Wednesday, February 23, 2011

Are you coming up with some proposals for me to send around?

Yesterday afternoon, Alexis Madrigal of The Atlantic unearthed what is almost certainly the most awesome Rumsfeld "snowflake" of all time. (This got some play in Politico's "Morning Defense" today -- though in true traditional media fashion, it was unsourced; I guess it's possible Phil Ewing just stumbled over it on the same day -- so I assume a lot of people are picking up on it. To those of you who have seen this already: sorry. But not that sorry. This will never get old.) Here it is, reproduced in full:
If for some reason you can't read/see this, here's the text:
April 7, 2003 11:46 AM 
TO: Doug Feith 
FROM: Donald Rumsfeld 
SUBJECT: Issues w/Various Countries 
We need more coercive diplomacy with respect to Syria and Libya, and we need it fast. If they mess up Iraq, it will delay bringing our troops home. [Ed.: LULZ!] 
We also need to solve the Pakistan problem. 
And Korea doesn't seem to be going well. 
Are you coming up with proposals for me to send around? 
I wish I could say I'd never gotten similarly vague email "direction" at work, but I'd be lying. But come on now: I'm not the story here.

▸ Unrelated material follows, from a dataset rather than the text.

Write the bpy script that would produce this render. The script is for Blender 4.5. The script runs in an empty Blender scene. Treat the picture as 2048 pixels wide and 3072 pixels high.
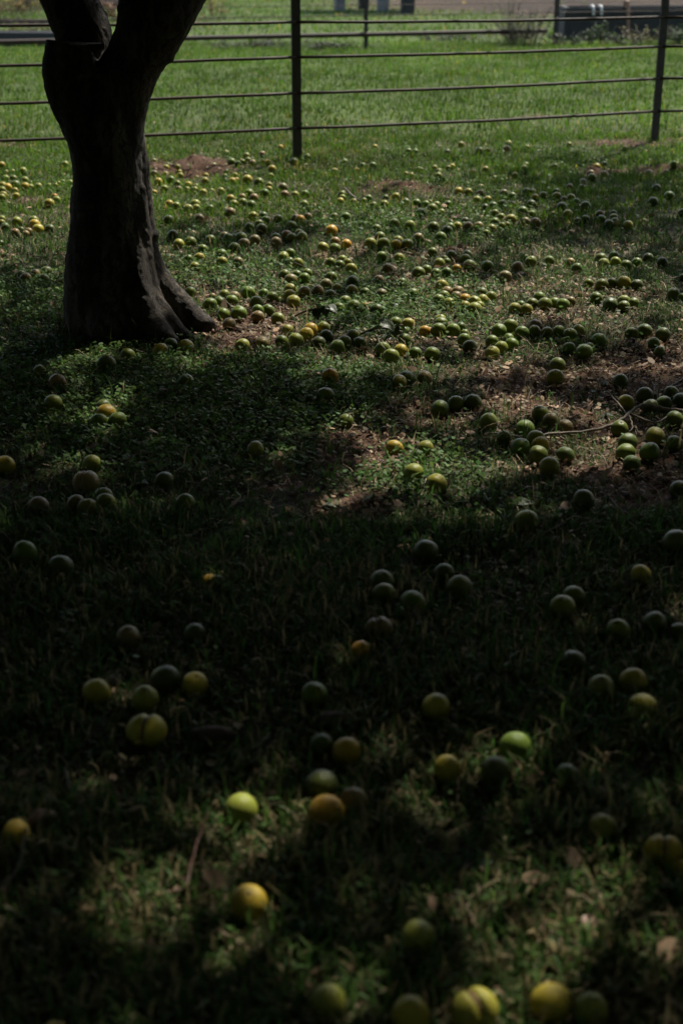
import bpy, bmesh, math, random
import numpy as np
from mathutils import Vector, Matrix, Quaternion

R = math.radians
rng = np.random.default_rng(7)
random.seed(7)
scene = bpy.context.scene
col = scene.collection

# ------------------------------------------------------------------ camera, light, exposure
CAM_H, PITCH, FPX = 1.6, R(21.3), 4267.0
cam_d = bpy.data.cameras.new('camera')
cam = bpy.data.objects.new('camera', cam_d); col.objects.link(cam)
cam.location = (0, 0, CAM_H); cam.rotation_euler = (math.pi/2 - PITCH, 0, 0)
cam_d.sensor_fit = 'VERTICAL'; cam_d.sensor_height = 36; cam_d.sensor_width = 24; cam_d.lens = 50
cam_d.clip_start = .05; cam_d.clip_end = 2000
cam_d.dof.use_dof = True; cam_d.dof.focus_distance = 6.1; cam_d.dof.aperture_fstop = 2.8; cam_d.dof.aperture_blades = 9
scene.camera = cam

SUN_AZ, SUN_EL = R(31), R(52)            # azimuth from +Y towards +X
S = Vector((math.sin(SUN_AZ)*math.cos(SUN_EL), math.cos(SUN_AZ)*math.cos(SUN_EL), math.sin(SUN_EL)))
sun_d = bpy.data.lights.new('sun', 'SUN'); sun_d.energy = 5.0; sun_d.angle = R(.65); sun_d.color = (1, .94, .84)
sun = bpy.data.objects.new('sun', sun_d); col.objects.link(sun)
sun.rotation_euler = S.to_track_quat('Z', 'Y').to_euler(); sun.location = S*40
world = bpy.data.worlds.new('World'); scene.world = world; world.use_nodes = True
wn = world.node_tree; sky = wn.nodes.new('ShaderNodeTexSky'); sky.sky_type = 'NISHITA'; sky.sun_disc = False
sky.sun_elevation = SUN_EL; sky.sun_rotation = SUN_AZ
sky.air_density = 1.; sky.dust_density = 2.; sky.ozone_density = .6
wn.links.new(sky.outputs[0], wn.nodes['Background'].inputs[0]); wn.nodes['Background'].inputs[1].default_value = .14
scene.view_settings.view_transform = 'Standard'; scene.view_settings.look = 'None'
scene.view_settings.exposure = .75; scene.view_settings.gamma = 1

# ------------------------------------------------------------------ pixel <-> ground helpers (pixels of the 2048x3072 photograph)
cP, sP = math.cos(PITCH), math.sin(PITCH)
def ray(px, py):
    u, v = (px-1024)/FPX, (1536-py)/FPX
    return np.array([u, cP+v*sP, -sP+v*cP])
def at(px, py, z=0.):
    d = ray(px, py); t = (z-CAM_H)/d[2]
    return Vector((d[0]*t, d[1]*t, z))
def atY(px, py, Y):
    d = ray(px, py); t = Y/d[1]
    return Vector((d[0]*t, Y, CAM_H+d[2]*t))
def proj(x, y, z=0.):
    zz = z-CAM_H; d = np.maximum(y*cP-zz*sP, .05)
    return 1024+FPX*x/d, 1536-FPX*(y*sP+zz*cP)/d

def _h(ix, iy, seed):
    n = (ix.astype(np.int64)*374761393+iy.astype(np.int64)*668265263+seed*974711) & 0xffffffff
    n = ((n ^ (n >> 13))*1274126177) & 0xffffffff
    return ((n ^ (n >> 16)) & 0xffff)/65535.
def vnoise(x, y, s, seed=0):
    x = np.asarray(x)/s; y = np.asarray(y)/s
    ix, iy = np.floor(x), np.floor(y); fx, fy = x-ix, y-iy
    fx = fx*fx*(3-2*fx); fy = fy*fy*(3-2*fy)
    a, b, c, d = _h(ix, iy, seed), _h(ix+1, iy, seed), _h(ix, iy+1, seed), _h(ix+1, iy+1, seed)
    return (a*(1-fx)+b*fx)*(1-fy)+(c*(1-fx)+d*fx)*fy

# maps laid on the real ground, listed as blobs (cx, cy, rx, ry, amount) in 1568x2352 reading coordinates
K = 2048/1568
def blobs(gx, gy, lst):
    px, py = proj(gx, gy); px = px/K; py = py/K
    o = np.zeros_like(px)
    for cx, cy, rx, ry, a in lst:
        q = ((px-cx)/rx)**2+((py-cy)/ry)**2
        o += a*np.exp(-np.minimum(q, 30)**1.5)
    return o
SOIL = [(480,660,110,26,.9),(560,760,140,52,1),(640,700,130,40,.5),(430,385,120,24,1.1),(915,430,120,13,1),(1450,333,150,10,.6),(1520,388,170,9,.6),
 (1370,388,45,14,.7),(900,1000,150,50,.7),(960,930,120,35,.5),(820,1030,90,35,.8),(1300,880,300,70,.8),(1400,1050,240,110,.6),(1200,960,200,50,.6),
 (1000,800,300,40,.3),(1200,650,280,60,.35),(1250,730,260,40,.45),(850,570,260,22,.4),(840,1140,150,40,.55),(1250,1240,120,40,.4),(650,1090,70,15,.5),
 (1490,840,140,60,.8),(1480,1120,120,60,.5),(650,1880,80,60,.3),(1500,2290,150,60,.5),(800,1970,90,60,.25),(1150,5,400,26,1.2),(1480,8,300,40,1),
 (1180,75,70,10,.8),(1200,50,60,45,.5),(150,14,200,16,.8),(300,45,50,18,.7),(20,338,60,8,.8),(40,462,90,9,.5),(1190,275,120,5,.6),(860,348,110,6,.4),(1100,335,90,6,.4),
 (720,385,60,8,.35),(130,395,120,6,.3),(120,545,70,10,.4),(100,590,120,14,.3)]
CLOVER = [(250,900,300,110,1),(650,860,190,55,1),(520,612,150,34,1.1),(900,690,300,80,.45),(80,690,110,70,.8),(400,1000,320,80,.5),(720,950,200,60,.5),
 (650,480,220,40,.3),(900,1090,220,70,.5),(1150,1180,150,50,.5),(900,520,220,30,.4),(1100,850,160,40,.4),(1380,650,140,40,.2),(1000,1000,100,40,.5)]
def soil_map(x, y):
    n = vnoise(x, y, .35, 3)*.6+vnoise(x, y, .12, 4)*.4
    yy = np.asarray(y)
    far = np.clip((yy-13)/4, 0, 1)
    b = blobs(x, y, SOIL)
    n2 = vnoise(x, y, .05, 6)
    return np.clip(b*1.5-.3+((n-.5)*1.7+(n2-.5)*.7)*np.where(b > .04, 1, .3), 0, 1)
def clover_map(x, y):
    n = vnoise(x, y, .5, 8)
    return np.clip(blobs(x, y, CLOVER)*1.2+(n-.6)*.7, 0, 1)
def hgt(x, y):
    x = np.asarray(x, float); y = np.asarray(y, float)
    z = (vnoise(x, y, 2.3, 11)-.5)*.06+(vnoise(x, y, .8, 12)-.5)*.03
    dug = blobs(x, y, [(430,385,130,26,1),(915,430,130,15,.8),(1370,388,50,15,.7),(1500,388,150,12,.5)])
    z = z+dug*((vnoise(x, y, .25, 13)-.5)*.16+(vnoise(x, y, .09, 14)-.5)*.08)
    return z*np.clip(1.2-y/60, 0.1, 1)
def hz(x, y): return float(hgt(np.array([x]), np.array([y]))[0])
def ong(px, py, dz=0.):
    p = at(px, py)
    for _ in range(4): p = at(px, py, hz(p.x, p.y)+dz)
    return p

# ------------------------------------------------------------------ materials
def mat(name):
    m = bpy.data.materials.new(name); m.use_nodes = True
    nt = m.node_tree; return m, nt, nt.nodes['Principled BSDF'], nt.nodes, nt.links
def ramp(nt, fac, stops):
    r = nt.nodes.new('ShaderNodeValToRGB'); e = r.color_ramp.elements
    while len(e) < len(stops): e.new(.5)
    for i, (p, c) in enumerate(stops): e[i].position = p; e[i].color = (*c, 1)
    nt.links.new(fac, r.inputs[0]); return r
def noise(nt, scale, detail=6, rough=.6, vec=None, coord='Object'):
    n = nt.nodes.new('ShaderNodeTexNoise'); n.inputs['Scale'].default_value = scale; n.inputs['Detail'].default_value = detail; n.inputs['Roughness'].default_value = rough
    if vec is None:
        tc = nt.nodes.new('ShaderNodeTexCoord'); vec = tc.outputs[coord]
    nt.links.new(vec, n.inputs['Vector']); return n
def mixc(nt, fac, a, b, blend='MIX'):
    m = nt.nodes.new('ShaderNodeMix'); m.data_type = 'RGBA'; m.blend_type = blend
    for s, v in ((0, fac), (6, a), (7, b)):
        if hasattr(v, 'is_output'): nt.links.new(v, m.inputs[s])
        elif s == 0: m.inputs[0].default_value = v
        else: m.inputs[s].default_value = (*v, 1)
    return m.outputs[2]
def bump(nt, bsdf, h, strength, dist):
    b = nt.nodes.new('ShaderNodeBump'); b.inputs['Strength'].default_value = strength; b.inputs['Distance'].default_value = dist
    nt.links.new(h, b.inputs['Height']); nt.links.new(b.outputs[0], bsdf.inputs['Normal'])
def plain(name, c, rough=.6, c2=None, scale=8, bmp=.3, bd=.01, metal=0., spec=.5):
    m, nt, b, N, L = mat(name)
    n = noise(nt, scale)
    c2 = c2 or tuple(v*.6 for v in c)
    r = ramp(nt, n.outputs[0], [(.35, c), (.65, c2)])
    L.new(r.outputs[0], b.inputs['Base Color']); b.inputs['Roughness'].default_value = rough; b.inputs['Metallic'].default_value = metal
    b.inputs['Specular IOR Level'].default_value = spec
    if bmp:
        n2 = noise(nt, scale*5); bump(nt, b, n2.outputs[0], bmp, bd)
    return m
def leafmat(name, trans=.35, rough=.45, spec=.4):
    m, nt, b, N, L = mat(name)
    a = N.new('ShaderNodeAttribute'); a.attribute_name = 'Col'
    L.new(a.outputs['Color'], b.inputs['Base Color']); b.inputs['Roughness'].default_value = rough; b.inputs['Specular IOR Level'].default_value = spec
    t = N.new('ShaderNodeBsdfTranslucent'); L.new(a.outputs['Color'], t.inputs[0])
    mx = N.new('ShaderNodeMixShader'); mx.inputs[0].default_value = trans
    L.new(b.outputs[0], mx.inputs[1]); L.new(t.outputs[0], mx.inputs[2]); L.new(mx.outputs[0], N['Material Output'].inputs[0])
    return m

M_grass = leafmat('grass_blade', .42, .6, .2)
M_clover = leafmat('clover_leaf', .36, .6, .15)
M_litter = leafmat('dry_litter', .15, .7, .2)
M_crown = leafmat('crown_leaf', .42, .55, .2)

def mk_ground():
    m, nt, b, N, L = mat('soil_and_turf')
    a = N.new('ShaderNodeAttribute'); a.attribute_name = 'Col'
    n1 = noise(nt, 9, 8, .65); n2 = noise(nt, 70, 6, .7)
    v = N.new('ShaderNodeTexVoronoi'); v.inputs['Scale'].default_value = 120
    tc = N.new('ShaderNodeTexCoord'); L.new(tc.outputs['Object'], v.inputs['Vector'])
    r1 = ramp(nt, n1.outputs[0], [(.3, (.55,.55,.55)), (.7, (1.3,1.25,1.2))])
    r2 = ramp(nt, n2.outputs[0], [(.3, (.5,.5,.5)), (.7, (1.4,1.35,1.3))])
    c = mixc(nt, 1., a.outputs['Color'], r1.outputs[0], 'MULTIPLY'); c = mixc(nt, 1., c, r2.outputs[0], 'MULTIPLY')
    L.new(c, b.inputs['Base Color']); b.inputs['Roughness'].default_value = .95; b.inputs['Specular IOR Level'].default_value = .15
    ad = N.new('ShaderNodeMath'); ad.operation = 'ADD'; L.new(n2.outputs[0], ad.inputs[0]); L.new(v.outputs['Distance'], ad.inputs[1])
    bump(nt, b, ad.outputs[0], .9, .012)
    return m
M_ground = mk_ground()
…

Mr. Secretary -- Really excellent work here. You pretty much nailed down all the important security issues of the day -- really prescient stuff. I like how you didn't just stick to the fundamental roles and missions of the Defense Department, but really conceptualized your mission in an aggressive, proactive way. Drop some coercive diplomacy on that ass! Solve the Pakistan problem! And shit, come up with a Korea policy while you're at it! You know what, though? You're probably not best qualified to do that, and you've got a lot of demands on your time. Just drop all that stuff off in Dougie's inbox. Hell, what are Number Twos for?

Seriously, what kind of balls does it take to release something like this on your own promotional website? Probably about the same enormous balls it takes to imagine that the Secretary of Defense (or the Under Secretary, really) should be the lead on solving foreign policy problems, I guess. It's no wonder Rumsfeld wasn't interested in spending a whole lot of time fiddling with stability operations in Iraq -- he had foreign policy to conduct!

1 comment:

  1. How are you supposed to respond to a "snowflake" like that?


    1. First, invent time machine....


    Seriously. Can you imagine getting one of those?